Physics Letters B (Aug 2024)
Acceleration as a circular motion along an imaginary circle: Kubo-Martin-Schwinger condition for accelerating field theories in imaginary-time formalism
Abstract
We discuss the imaginary-time formalism for field theories in thermal equilibrium in uniformly accelerating frames. We show that under a Wick rotation of Minkowski spacetime, the Rindler event horizon shrinks to a point in a two-dimensional subspace tangential to the acceleration direction and the imaginary time.

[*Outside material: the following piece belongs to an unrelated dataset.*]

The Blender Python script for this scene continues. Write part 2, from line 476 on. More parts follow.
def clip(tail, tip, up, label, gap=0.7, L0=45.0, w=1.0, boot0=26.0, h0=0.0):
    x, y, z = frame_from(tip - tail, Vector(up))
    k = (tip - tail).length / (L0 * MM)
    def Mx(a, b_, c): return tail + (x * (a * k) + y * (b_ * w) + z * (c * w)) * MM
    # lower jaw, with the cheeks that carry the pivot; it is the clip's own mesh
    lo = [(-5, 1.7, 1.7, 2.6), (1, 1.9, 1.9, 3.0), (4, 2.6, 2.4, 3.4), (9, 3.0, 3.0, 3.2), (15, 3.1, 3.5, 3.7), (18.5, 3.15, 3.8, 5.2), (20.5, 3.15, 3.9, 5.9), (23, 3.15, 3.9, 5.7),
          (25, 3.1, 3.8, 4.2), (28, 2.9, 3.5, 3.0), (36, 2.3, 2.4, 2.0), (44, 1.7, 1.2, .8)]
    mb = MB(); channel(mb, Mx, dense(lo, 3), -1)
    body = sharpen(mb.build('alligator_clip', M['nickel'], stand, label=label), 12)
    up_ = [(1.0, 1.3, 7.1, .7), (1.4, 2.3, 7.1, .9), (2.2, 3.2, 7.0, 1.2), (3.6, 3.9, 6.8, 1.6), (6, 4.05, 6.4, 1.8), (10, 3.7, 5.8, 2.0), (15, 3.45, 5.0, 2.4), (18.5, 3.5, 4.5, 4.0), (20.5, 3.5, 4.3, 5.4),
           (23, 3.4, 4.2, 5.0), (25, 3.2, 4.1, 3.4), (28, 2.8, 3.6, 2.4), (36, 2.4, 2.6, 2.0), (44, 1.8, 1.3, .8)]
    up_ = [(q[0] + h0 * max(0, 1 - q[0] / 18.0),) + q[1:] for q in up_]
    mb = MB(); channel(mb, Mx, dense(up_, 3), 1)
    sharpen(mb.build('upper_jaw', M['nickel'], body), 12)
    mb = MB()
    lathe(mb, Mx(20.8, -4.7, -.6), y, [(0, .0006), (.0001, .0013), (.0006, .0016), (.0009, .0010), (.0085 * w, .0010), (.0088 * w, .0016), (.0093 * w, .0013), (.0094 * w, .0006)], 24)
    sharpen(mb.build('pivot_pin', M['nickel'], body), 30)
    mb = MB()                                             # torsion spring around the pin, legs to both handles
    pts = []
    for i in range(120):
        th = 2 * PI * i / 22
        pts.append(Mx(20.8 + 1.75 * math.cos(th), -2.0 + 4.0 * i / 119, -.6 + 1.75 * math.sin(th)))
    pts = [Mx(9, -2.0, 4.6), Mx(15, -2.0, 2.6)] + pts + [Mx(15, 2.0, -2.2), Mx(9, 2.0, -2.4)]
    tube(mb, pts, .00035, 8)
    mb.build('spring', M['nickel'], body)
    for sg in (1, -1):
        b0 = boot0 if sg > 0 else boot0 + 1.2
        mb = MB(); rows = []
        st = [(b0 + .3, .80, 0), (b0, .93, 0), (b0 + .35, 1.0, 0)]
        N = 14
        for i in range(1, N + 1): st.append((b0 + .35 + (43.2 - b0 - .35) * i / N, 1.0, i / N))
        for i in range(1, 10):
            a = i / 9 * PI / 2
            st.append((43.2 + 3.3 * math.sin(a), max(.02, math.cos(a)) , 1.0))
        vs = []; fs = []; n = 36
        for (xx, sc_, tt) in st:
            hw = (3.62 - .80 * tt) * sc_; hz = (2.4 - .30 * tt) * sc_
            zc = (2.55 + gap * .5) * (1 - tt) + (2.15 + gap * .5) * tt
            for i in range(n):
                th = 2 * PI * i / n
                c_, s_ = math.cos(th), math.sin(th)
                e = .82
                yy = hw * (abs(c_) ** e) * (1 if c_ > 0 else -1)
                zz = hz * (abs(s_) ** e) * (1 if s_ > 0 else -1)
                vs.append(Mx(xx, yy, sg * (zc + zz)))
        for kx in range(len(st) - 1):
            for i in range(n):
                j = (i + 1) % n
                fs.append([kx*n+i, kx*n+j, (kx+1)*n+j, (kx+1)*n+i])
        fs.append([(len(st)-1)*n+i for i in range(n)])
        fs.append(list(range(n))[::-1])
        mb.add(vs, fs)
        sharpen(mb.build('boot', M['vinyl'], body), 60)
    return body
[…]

We demonstrate that the accelerated version of the Kubo-Martin-Schwinger (KMS) condition implies an identification of all spacetime points related by integer-multiple rotations in the tangential subspace about this Euclidean Rindler event-horizon point, with the rotational quanta defined by the thermal acceleration, α=a/T. In the Wick-rotated Rindler hyperbolic coordinates, the KMS relations reduce to standard (anti-)periodic boundary conditions in terms of the imaginary proper time (rapidity) coordinate. Our findings pave the way to study, using first-principle lattice simulations, the Hawking-Unruh radiation in geometries with event horizons, phase transitions in accelerating Early Universe and early stages of quark-gluon plasma created in relativistic heavy-ion collisions.